Nationally, Modi has consistently polled strongly among women voters across caste, religion, and regional lines. After BJP’s 2014 Uttar Pradesh sweep, a senior journalist-turned-BJP leader observed that the scale of victory was “not possible without Muslim — especially women — backing BJP and NDA candidates.”
Analysts attribute this cross-demographic appeal to women voters perceiving Modi as a figure of security and decisive governance — someone who, in their assessment, has secured India’s borders, confronted Pakistan, and dismantled Naxalite networks. Home Minister Amit Shah has also underscored in Parliament how Maoist groups recruited female children as young as seven or eight into armed cadres.
The RG Kar Shadow and “Jabar Bela”
The 2024 RG Kar rape and murder case cast a long shadow over Banerjee’s administration, with BJP framing it as emblematic of what they call Maha Jungle Raj — a breakdown of law and order under TMC’s watch. The phrase Jabar Bela — loosely translated as “time’s up” — has entered Bengal’s political vocabulary as BJP signals its intent to make women voters the decisive instrument of electoral change in the state.
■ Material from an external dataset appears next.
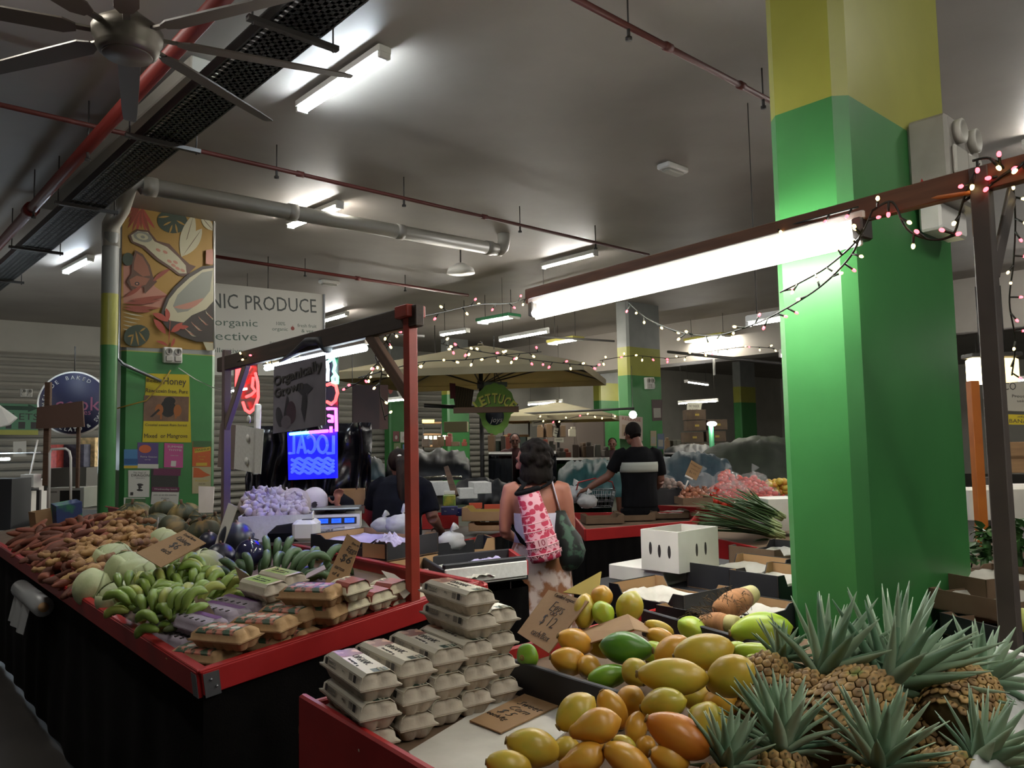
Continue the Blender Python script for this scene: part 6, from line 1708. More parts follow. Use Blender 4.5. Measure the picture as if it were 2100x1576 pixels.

Regional Parties in Retreat
The broader national context reinforces BJP’s strategic confidence. Since 2014, several regional parties have been progressively marginalised — among them the Samajwadi Party, RJD, NCP, CPI-M, CPI, Janata Dal (United), Shiv Sena, Biju Janata Dal, and BRS. The political space vacated by their decline has been largely absorbed by BJP, a pattern the party is now seeking to replicate in West Bengal.
Whether the Women’s Quota Bill becomes the fulcrum that finally dislodges Mamata Banerjee from power remains to be seen — but the BJP has made its intent unmistakably clear.
(This is an opinion piece. Views expressed are the author’s own.)